President Obama has long told us that “green” energy would create thousands of jobs. His administration has “invested” billions of tax dollars in a myriad of “green” industries. Predictably, the results have been the opposite of what we were promised. As one example, a story in the Houston Chronicle tells us:
A123 Systems, a battery maker that received $380 million in government support, said recently that declining orders had forced layoffs. Instead of up to 3,000 new Michigan jobs as Obama and the company had predicted, it now has 690 employees.
A123 Systems is hardly alone:
Johnson Controls, which received a $299 million stimulus grant, opted to build one factory instead of two because of lower-than-projected demand…
California electric car maker Aptera announced it was shutting its doors because of problems raising capital. And General Motors – whose moderately priced Volt was supposed to drive Obama’s push for 1 million alternative vehicles by 2015 – revealed last week that it would fall roughly 38 percent shy of its goal of selling 10,000 Volts this year.
In other words, despite Obama’s promises, tax payers have been forced to pour billions of dollars down the sewer. But these boondoggles are only a part of the story.
While the President is making unfulfilled promises about he creating jobs, his policies are actually killing jobs. Obama is paying for these “investments” by taking money from productive individuals and businesses. He is seizing the wealth of those who know how to produce and giving handouts to his political cronies.
Of course, “green” energy isn’t the President’s only solution for creating jobs. He has also repeatedly told us that “investing” in infrastructure will create jobs:
So investing in our infrastructure is something that members of both political parties have always supported. It’s something that groups ranging from the Chamber of Commerce to the AFL-CIO support today. And by making these investments across the country, we won’t just make our economy run better over the long haul — we will create good, middle-class jobs right now.
Henry Hazlitt long ago pointed out the fallacy underlying such claims.
There is no more persistent and influential faith in the world today than the faith in government spending. Everywhere government spending is presented as a panacea for all of our economic ills.

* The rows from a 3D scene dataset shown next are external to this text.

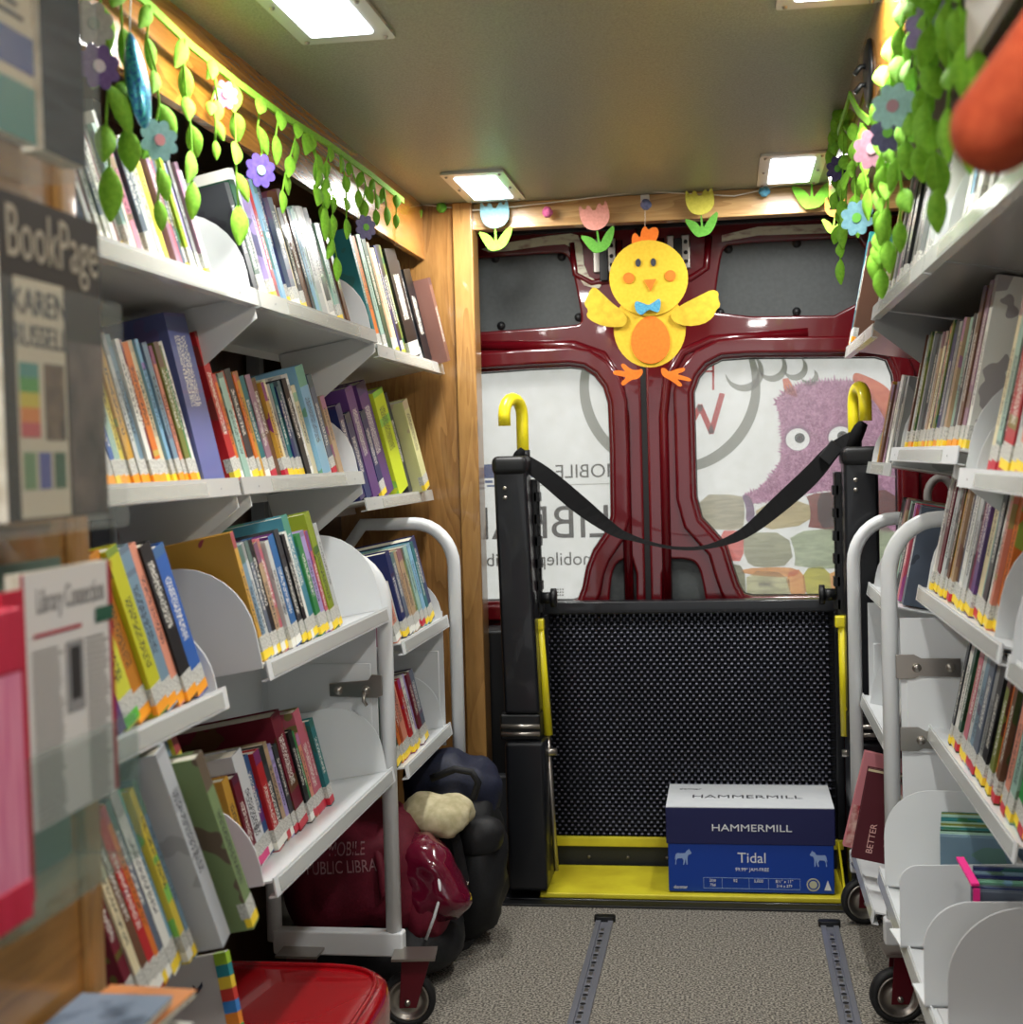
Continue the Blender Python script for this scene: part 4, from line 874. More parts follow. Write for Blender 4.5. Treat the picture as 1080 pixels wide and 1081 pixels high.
# books leaning at the foot of the far right trolley
def cover_board(name, label, quad, y, thick, col, parts=()):
    pass
def leaning(label, M, w, h, th, c, deco):
    o = book(M, th, h, w, c, None, label); deco(o); return o
def deco_pink(o):
    for (a, b, z0, z1, c) in ((-.13, -.02, .10, .105, (240, 210, 214)),):
        m = MB().box(a, b, -.0012, 0, z0, z1).build('cover_band', M_tint, None, color=lin(*c)); m.parent = o
    m = MB().box(-.175, -.002, -.0014, 0, .004, .11).build('cover_picture', noisy('red_flower_print', (168, 42, 56), (226, 190, 180), 45, .5), None); m.parent = o
Mp = Matrix.Translation((.365, 3.28, .235)) @ Matrix.Rotation(.30, 4, 'Y') @ Matrix.Rotation(PI, 4, 'Z')
def leaf_book(label, px, py, y, w, h, th, lean, rgb, deco=None, text_=None):
    p = at(px, py, y=y)
    M = Matrix.Translation(p) @ Matrix.Rotation(lean, 4, 'Y')       # lower left corner on the shelf, cover towards the viewer
    t = empty('book', label=label, cat='book', mw=M)
    c = MB(); c.box(0, w, 0, .002, 0, h); c.box(0, w, th-.002, th, 0, h); c.box(w-.002, w, .002, th-.002, 0, h)
    o = c.build('cover', M_tint, None, color=lin(*rgb)); o.parent = t
    o = MB().box(.003, w-.002, .002, th-.002, .003, h-.003).build('pages', M_paper, None); o.parent = t
    if deco:
        for nm, args, m in deco:
            o = MB().box(*args).build(nm, m, None); o.parent = t
    if text_:
        for (s, sz, u, v, rot) in text_:
            me = curve_mesh(text=s, size=sz, ext=.0003); me.transform(Matrix(((1, 0, 0, u), (0, 0, -1, -.0006), (0, 1, 0, v), (0, 0, 0, 1))) @ Matrix.Rotation(rot, 4, 'Z'))
            o = link(me, 'title', mat('pale_rose_print', (226, 176, 170), .5)); o.parent = t
    return t
leaf_book('pink book with red flower picture leaning at foot of far right trolley', 890, 893, 3.30, .17, .225, .02, .24, (206, 130, 138),
          [('cover_picture', (.002, .168, -.001, 0, .004, .10), noisy('red_flower_print', (168, 42, 56), (226, 190, 180), 45, .5))])
leaf_book('dark maroon book with pale title in front of the pink flower book', 899, 905, 3.20, .12, .205, .02, .20, (82, 22, 34), [('edge_band', (.0, .12, -.001, 0, .198, .203), mat('cream_band', (210, 196, 160), .5))],
          [('BETTER', .02, .035, .05, PI/2), ('and stories to share', .013, .065, .09, PI/2), ('by the fire', .012, .088, .09, PI/2)])
MB0 = [('dark green book lying flat under the right trolley', (.36, .56, 3.0, 3.2, .44, .455), (30, 60, 44)), ('dusty rose book lying flat beneath the dark green one', (.35, .55, 2.98, 3.2, .415, .438), (150, 92, 92)),
       ('greyish brown book at the bottom of the flat pile, right trolley', (.34, .56, 3.0, 3.2, .385, .412), (120, 96, 92))]
for lab, (a, b, c, d, e, g), rgb in MB0:
    t = anchor('book', ((a+b)/2, (c+d)/2, e), lab, 'book', 'flat books under the right trolley')
    m = MB(); m.box(a, b, c, d, e, e+.002); m.box(a, b, c, d, g-.002, g); m.box(a, b, c, c+.002, e+.002, g-.002); m.build('cover', M_tint, t, color=lin(*rgb))
    MB().box(a+.003, b-.003, c+.002, d-.003, e+.002, g-.002).build('pages', M_paper, t)

# ================================================================== FLOOR THINGS
M_cherry = mat('cherry_red_plastic', (150, 10, 20), .15, coat=.8)
def squircle_box(name, label, cx, cy, wx, wy, z1, m, cat):
    t = anchor(name, (cx, cy, 0), label, cat); mb = MB(); n = 48; rings = []
    prof = [(.93, 0), (.97, .02), (1, z1-.05), (1.0, z1-.03), (.985, z1-.012), (.95, z1-.003), (.88, z1), (.6, z1+.004), (.0, z1+.006)]
    for (k, z) in prof:
        for i in range(n):
            a = 2*PI*i/n; c, s = math.cos(a), math.sin(a); e = .42
            x = math.copysign(abs(c)**e, c)*wx/2*k; y = math.copysign(abs(s)**e, s)*wy/2*k; mb.v.append((cx+x, cy+y, z))
    for r in range(len(prof)-1):
        for i in range(n): mb.f.append((r*n+i, r*n+(i+1) % n, (r+1)*n+(i+1) % n, (r+1)*n+i))
    mb.build('body', m, t, True)
    mb = MB(); ring = []
    for i in range(n):
        a = 2*PI*i/n; c, s = math.cos(a), math.sin(a); e = .42
        ring.append((cx+math.copysign(abs(c)**e, c)*wx/2*.9, cy+math.copysign(abs(s)**e, s)*wy/2*.9, z1+.001))
    mb.tube(ring, .005, 8, closed=True); mb.build('rim_bead', m, t, True)
    return t
squircle_box('step_stool', 'glossy cherry red step stool on the floor below the left trolley', -.79, 2.14, .42, .52, .30, M_cherry, 'stool')
squircle_box('storage_tub', 'dark red plastic tub behind the right caster, low right', .50, 2.55, .30, .40, .13, mat('dark_red_plastic', (92, 12, 24), .3, coat=.4), 'tub')

# white picture book with birds, leaning on the stool
o = at(160, 1100, y=1.78)
M = Matrix.Translation((-.872, 1.955, .312)) @ Matrix.Rotation(-.22, 4, 'Y') @ Matrix.Rotation(-.12, 4, 'X')
t = empty('book', label='white board book with two flying birds on the red stool', cat='book', mw=M)
c = MB(); c.box(0, .155, 0, .002, 0, .125); c.box(0, .155, .012, .014, 0, .125); c.box(.153, .157, .0, .014, 0, .125)
o = c.build('cover', M_tint, None, color=lin(206, 206, 202)); o.parent = t
o = MB().box(.004, .153, .002, .012, .003, .122).build('pages', M_paper, None); o.parent = t
cols = [(150, 190, 50), (40, 130, 140), (232, 200, 60), (200, 60, 50), (60, 130, 200), (230, 140, 50), (80, 170, 90)]
for i, cc in enumerate(cols):
    z = .125-(i+1)*.0175
    o = MB().box(.138, .1575, -.0012, .0145, z, z+.0172).build('spine_block', M_tint, None, color=lin(*cc)); o.parent = t
bird = [(0, 0), (.3, .12), (.5, .1), (.62, .32), (.68, .14), (.85, .18), (.98, .26), (.9, .08), (.7, 0), (.5, -.06), (.3, -.0), (.15, -.16), (.05, -.14)]
for (u, v, s, rot) in ((.035, .070, .040, .1), (.078, .066, .042, .35)):
    pl = [(u+s*(p[0]*math.cos(rot)-p[1]*math.sin(rot)), v+s*(p[0]*math.sin(rot)+p[1]*math.cos(rot))) for p in bird]
    me = curve_mesh([pl], .0003); me.transform(Matrix(((1, 0, 0, 0), (0, 0, -1, -.0006), (0, 1, 0, 0), (0, 0, 0, 1)))); o = link(me, 'printed_bird', mat('bird_print', (36, 50, 70), .6)); o.parent = t

# bags under the left trolleys
def blob(name, m, parent, c, r, amp=.02, fr=9, sub_=4, flat=None, seed=0, sq=.8, fn=None):
    import bmesh
    bm = bmesh.new(); bmesh.ops.create_icosphere(bm, subdivisions=sub_, radius=1)
    for v in bm.verts:
        p = v.co.copy(); q = Vector([math.copysign(abs(a)**sq, a) for a in p])
        q = Vector((q.x*r[0], q.y*r[1], q.z*r[2]))
        nz = noise.fractal(q*fr+Vector((seed, 0, 0)), 1, 2, 3); q += p*nz*amp
        rid = abs(noise.noise(q*fr*1.7+Vector((0, seed, 0)))); q -= p*(max(0, .10-rid)*amp*1.4)
        if fn: q = fn(q)
        v.co = q+Vector(c)
    me = bpy.data.meshes.new(name); bm.to_mesh(me); bm.free()
    return link(me, name, m, parent, True)
M_bag = noisy('maroon_canvas', (112, 14, 40), (98, 10, 34), 200, .7, bump=.2)
M_bagv = mat('maroon_vinyl', (96, 12, 38), .18, coat=.8)
M_nav = noisy('navy_nylon', (26, 32, 56), (18, 22, 40), 200, .6, bump=.1); M_blk = noisy('black_nylon', (22, 23, 26), (14, 14, 16), 200, .6, bump=.1)
t = anchor('tote_bag', (-.84, 3.15, .1), 'maroon canvas tote with pale lettering slumped beneath the left trolleys', 'bag')
bg = blob('bag_body', M_bag, t, (-.870, 3.17, .240), (.165, .14, .140), .022, 6, 5, seed=3, sq=.62)
blob('vinyl_pouch', M_bagv, t, (-.70, 3.13, .245), (.075, .09, .10), .03, 8, 4, seed=8, fn=lambda q: Vector((q.x+q.z*-.35, q.y, q.z)))
blob('drooping_flap', M_bag, t, (-.70, 3.10, .17), (.055, .05, .075), .02, 9, 4, seed=5, fn=lambda q: Vector((q.x*(1+q.z*4), q.y, q.z)))
MB().tube([(-.655, 3.05, .26), (-.650, 3.045, .22), (-.665, 3.04, .17), (-.685, 3.04, .12)], .0035, 8).build('white_piping', M_txw, t, True)
MB().tube([(-.80, 3.06, .33), (-.78, 3.03, .28), (-.775, 3.02, .22), (-.75, 3.03, .25), (-.745, 3.05, .31)], .010, 8).build('strap', M_bag, t, True)
bpy.context.view_layer.update()
me_b = bg.data; bvh = BVHTree.FromPolygons([v.co[:] for v in me_b.vertices], [p.vertices[:] for p in me_b.polygons])
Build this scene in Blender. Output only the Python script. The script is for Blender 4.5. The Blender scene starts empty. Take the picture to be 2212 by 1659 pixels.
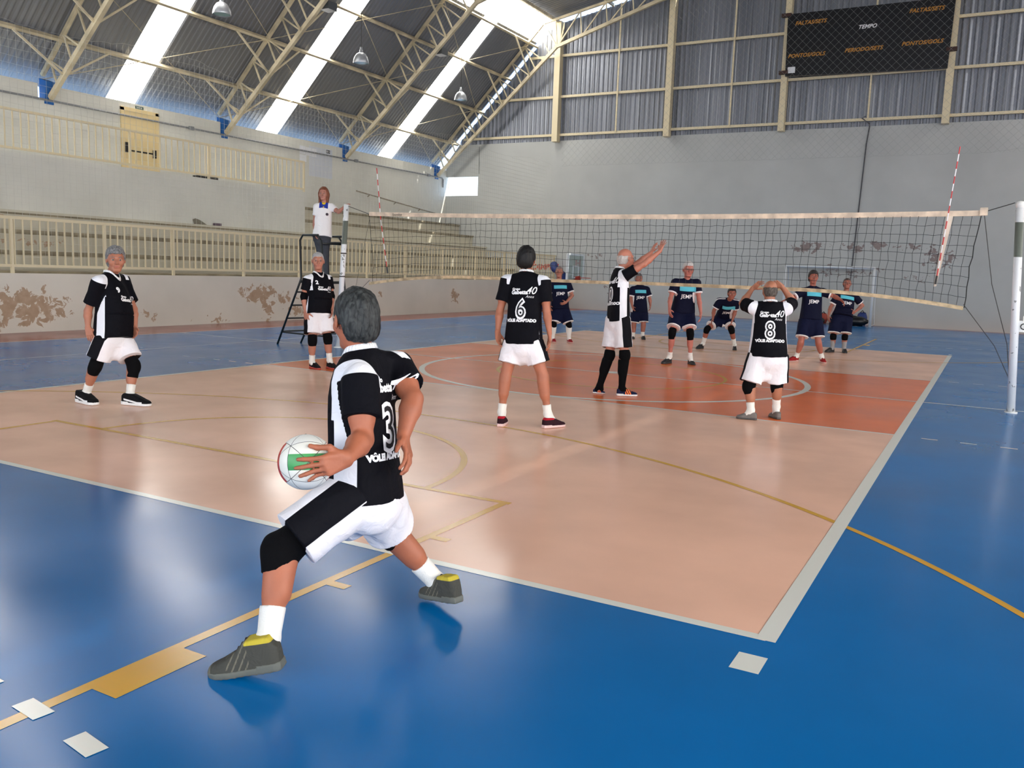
import bpy, bmesh, math, random
import numpy as np
from mathutils import Vector, Matrix
from mathutils.bvhtree import BVHTree

S = bpy.context.scene
COL = S.collection
random.seed(7)
RNG = np.random.default_rng(7)

# ------------------------------------------------------------------ camera
FPX = 1861.24
CAM = np.array([5.23096, -12.72984, 1.56887])
YAW, PITCH, ROLL = -0.503529, -0.130917, 0.0342929
_f = np.array([math.sin(YAW)*math.cos(PITCH), math.cos(YAW)*math.cos(PITCH), math.sin(PITCH)])
_r = np.array([math.cos(YAW), -math.sin(YAW), 0.0]); _u = np.cross(_r, _f)
CR = _r*math.cos(ROLL)+_u*math.sin(ROLL)
CU = -_r*math.sin(ROLL)+_u*math.cos(ROLL)
CF = _f
cd = bpy.data.cameras.new('camera'); cam = bpy.data.objects.new('camera', cd); COL.objects.link(cam)
cd.sensor_fit = 'HORIZONTAL'; cd.sensor_width = 36.0; cd.lens = FPX*36.0/2212.0
cd.clip_start = 0.05; cd.clip_end = 300
cam.matrix_world = Matrix(((CR[0], CU[0], -CF[0], CAM[0]), (CR[1], CU[1], -CF[1], CAM[1]), (CR[2], CU[2], -CF[2], CAM[2]), (0, 0, 0, 1)))
S.camera = cam

# ------------------------------------------------------------------ world, light, exposure
S.view_settings.view_transform = 'Standard'; S.view_settings.look = 'None'
S.view_settings.gamma = 1.0; S.view_settings.exposure = 0.93
try: S.view_settings.use_curve_mapping = False
except Exception: pass
SKYLIGHT_E = 5.5      # daylight through the translucent roof sheets
FILL_E = 9.0        # added fill light, glowing panes in the unseen right wall
FILL_N = 5.0        # added fill light, glowing panes behind the camera
w = bpy.data.worlds.new('sky'); S.world = w; w.use_nodes = True
bg = w.node_tree.nodes['Background']; bg.inputs[0].default_value = (0.45, 0.66, 1.0, 1); bg.inputs[1].default_value = 1.7
sl = bpy.data.lights.new('sun', 'SUN'); sl.energy = 3.5; sl.angle = 0.01; sl.color = (1, .95, .88)
so = bpy.data.objects.new('sun', sl); COL.objects.link(so)
so.rotation_euler = Vector((-.62, -.25, -.74)).to_track_quat('-Z', 'Y').to_euler()
S.cycles.max_bounces = 8; S.cycles.diffuse_bounces = 4; S.cycles.glossy_bounces = 3; S.cycles.transmission_bounces = 4
S.cycles.caustics_reflective = False; S.cycles.caustics_refractive = False
S.cycles.use_denoising = True; S.cycles.adaptive_threshold = .02

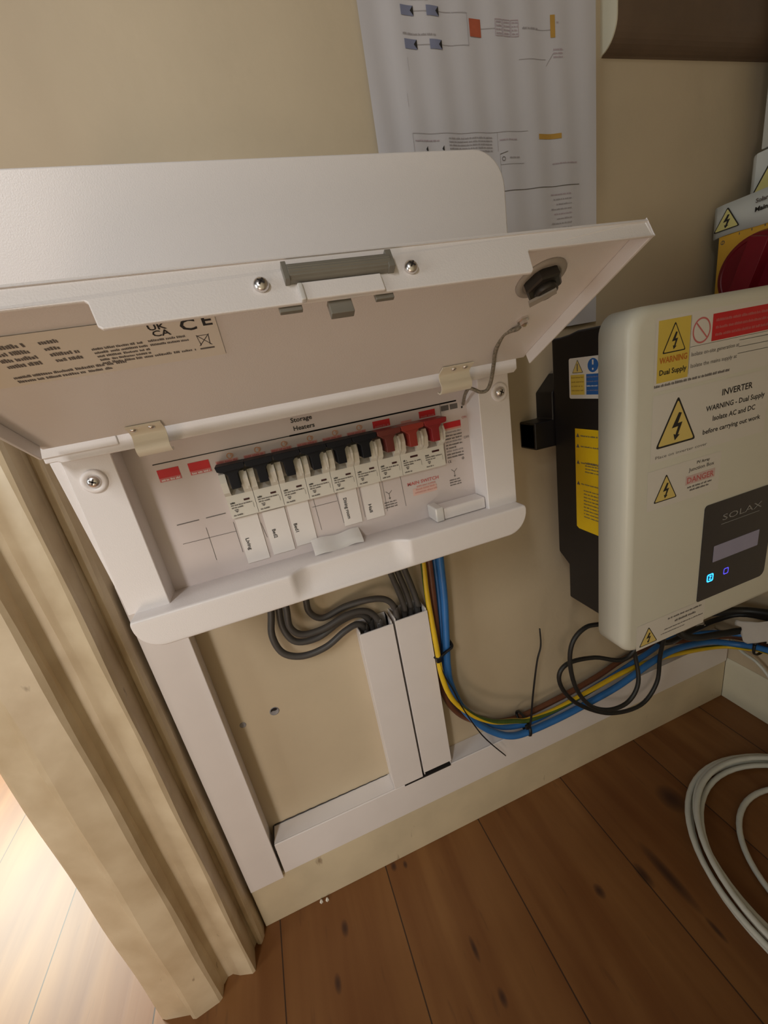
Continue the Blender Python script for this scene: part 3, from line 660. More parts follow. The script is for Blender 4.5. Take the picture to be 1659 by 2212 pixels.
for k in range(4): d.scrawl(-0.0480, -0.0300, 0.0688 - k * 0.0022, 0.0013, ink_soft, seed=100 + k); 
for k in range(2): d.scrawl(-0.0290, -0.0150, 0.0690 - k * 0.0024, 0.0013, ink_soft, seed=110 + k)
d.scrawl(-0.0480, -0.0140, 0.0600, 0.0015, ink_soft, seed=115)
for k in range(4): d.scrawl(-0.0760, -0.0650, 0.0755 - k * 0.0034, 0.0022, ink_soft, seed=120 + k); d.scrawl(-0.0610, -0.0520 if k > 1 else -0.0545, 0.0755 - k * 0.0034, 0.0020, ink_soft, seed=130 + k)
for k in range(2): d.scrawl(-0.0780, -0.0400 - k * 0.006, 0.0590 - k * 0.0026, 0.0016, ink_soft, seed=140 + k)
mb.build('rating_label', lid, label='printed rating label with conformity marks')
# hinge tabs
for x0, x1, rv in ((-0.0612, -0.0445, (-0.0583, -0.0497)), (0.1160, 0.1375, (0.1245, 0.1325))):
    mb = MB(); path = [LO + LV * 0.0080 + LN * 0.0004, LO + LV * 0.003 + LN * 0.0004, LO + LV * -0.0005 + LN * 0.0012, S(0, 0.2415, -0.0112), S(0, 0.2400, -0.0140), S(0, 0.2405, -0.0165), S(0, 0.2430, -0.0180), S(0, 0.2462, -0.0172)]
    Pq = spline(path, 5); T = 0.0009; prof_ = list(Pq)
    for i in range(len(Pq) - 1, -1, -1):
        dd = (Pq[min(i + 1, len(Pq) - 1)] - Pq[max(i - 1, 0)]).normalized(); prof_.append(Pq[i] + Vector((0, dd.z, -dd.y)) * T)
    nP = len(Pq)
    vs = [p + UX * x for x in (x0, x1) for p in prof_]; m_ = len(prof_)
    fs = [(i, (i + 1) % m_, m_ + (i + 1) % m_, m_ + i) for i in range(m_)]
    fs += [(k, k + 1, m_ - 2 - k, m_ - 1 - k) for k in range(nP - 1)] + [(m_ + k, m_ + k + 1, m_ + m_ - 2 - k, m_ + m_ - 1 - k) for k in range(nP - 1)]
    mb.add(vs, fs, cream_tab); tb = mb.build('hinge_tab', cu, label='cream curled hinge tab')
    for x in rv: dome_screw(tb, LO + UX * x + LV * 0.0048 + LN * 0.0008, LN, 0.0017, 'rivet', slot=False)
# bonding wire from lid to box
wire = [(0.1512, 0.2034, 0.0130), (0.1500, 0.2060, 0.0105), (0.1480, 0.2110, 0.0100), (0.1465, 0.2160, 0.0083), (0.1477, 0.2260, 0.0009), (0.1507, 0.2340, -0.0073), (0.1528, 0.2420, -0.0173), (0.1524, 0.2470, -0.0224), (0.1484, 0.2490, -0.0228), (0.1437, 0.2500, -0.0200), (0.1425, 0.2540, -0.0196), (0.1470, 0.2680, -0.0250), (0.1515, 0.2800, -0.0318)]
mb = MB(); mb.tube(SP(wire), 0.00125, braid, 8, 6); bw = mb.build('bonding_wire', cu, label='braided earth bonding wire')
O = LO + UX * 0.1512 + LV * 0.0437
mb = MB(); mb.lathe(O, LN, [(0.0034, 0.0), (0.0034, 0.0012), (0.0022, 0.0014), (0.0022, 0.0034), (0.0012, 0.0040)], chrome, 6, smooth=False); mb.build('nut', bw, label='metal nut and ring terminal')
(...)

Hazlitt went on to explain that government spending must eventually be paid for through taxes, inflation, or both. And the money taken from taxpayers, including business owners and corporations, is money that they would have spent on other items—items of their own choosing, rather than those mandated by politicians. Hazlitt concluded
Therefore, for every public job created by the bridge project a private job has been destroyed somewhere else.